October 11, 2013, the Shorelines Hearings Board issued a decision on an appeal of four geoduck farm permits in Thurston County having been issued. That decision stated:
On balance, it is a very close call whether a cumulative impacts analysis is warranted prior to approval of these four SSDPs. The County apparently reached the same conclusion, because, while not requiring a pre-approval cumulative impacts analysis, it included a special condition on all four of these applications pertaining to the potential for cumulative impacts. (p. 41)
March 26, 2013, after hearing an appeal of one of those permits having been granted, from the Coalition to Protect Puget Sound Habitat, and in denying that appeal, Thurston County Commissioners wrote:
"The Board shares many of the Coalition's concerns...about the impacts of geoduck aquaculture on the shorelines of Thurston County. The Board is also concerned about the existing and continued growth of this aquaculture, given that the science demonstrating the long term effects of this practice on the shoreline ecology is relatively new. The Board is further concerned about the carrying capacity of our shorelines to absorb the cumulative impacts of existing unpermitted geoduck farms, the newly permitted geoduck farms, and the anticipated applications for more geoduck farms in Thurston County." (Arcadia Point Seafood/Thiesen farm, Project 2010100420, p. 1)

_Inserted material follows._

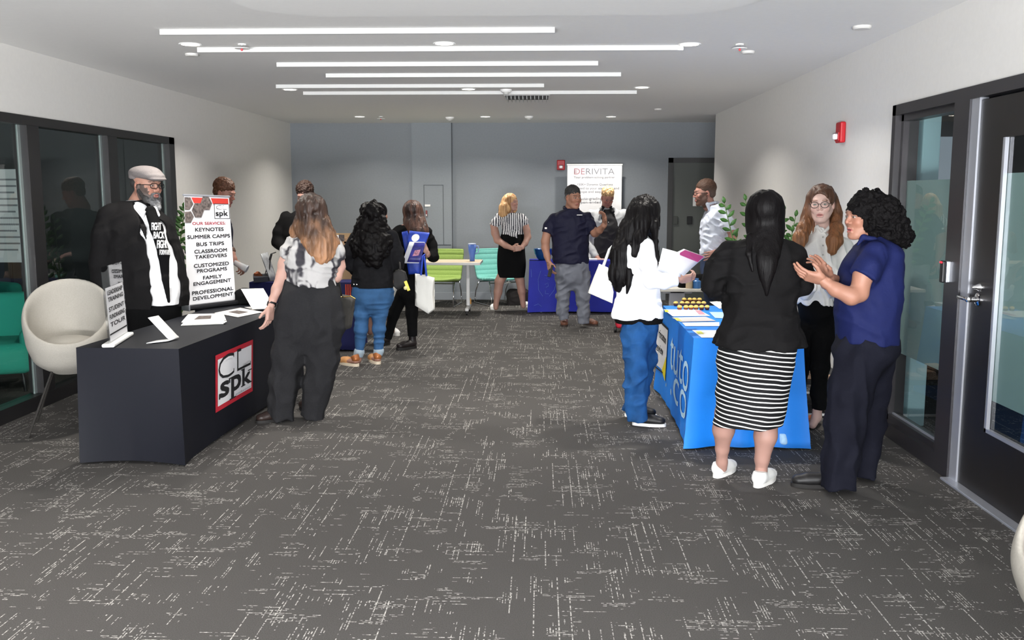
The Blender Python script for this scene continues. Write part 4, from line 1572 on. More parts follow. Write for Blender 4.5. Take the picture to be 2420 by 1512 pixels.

 January 10, 2013, the Thurston County hearing examiner wrote in her decision, granting the permits for 4 geoduck farms (two being ~1,800 feet east of Dickenson Cove):
"...because many citizens of Thurston County and Resource Stewardship Staff are concerned about any potential long term adverse effects to Henderson Inlet, the recommended condition that would require review of the SSDP in seven years or prior to replanting is adopted." (Arcadia Point Seafood/Thiesen farm, p.39)

 It's time to stop being "concerned" and begin acting, for the benefit of everyone, not just geoduck growers. The Shoreline Management Act requires it.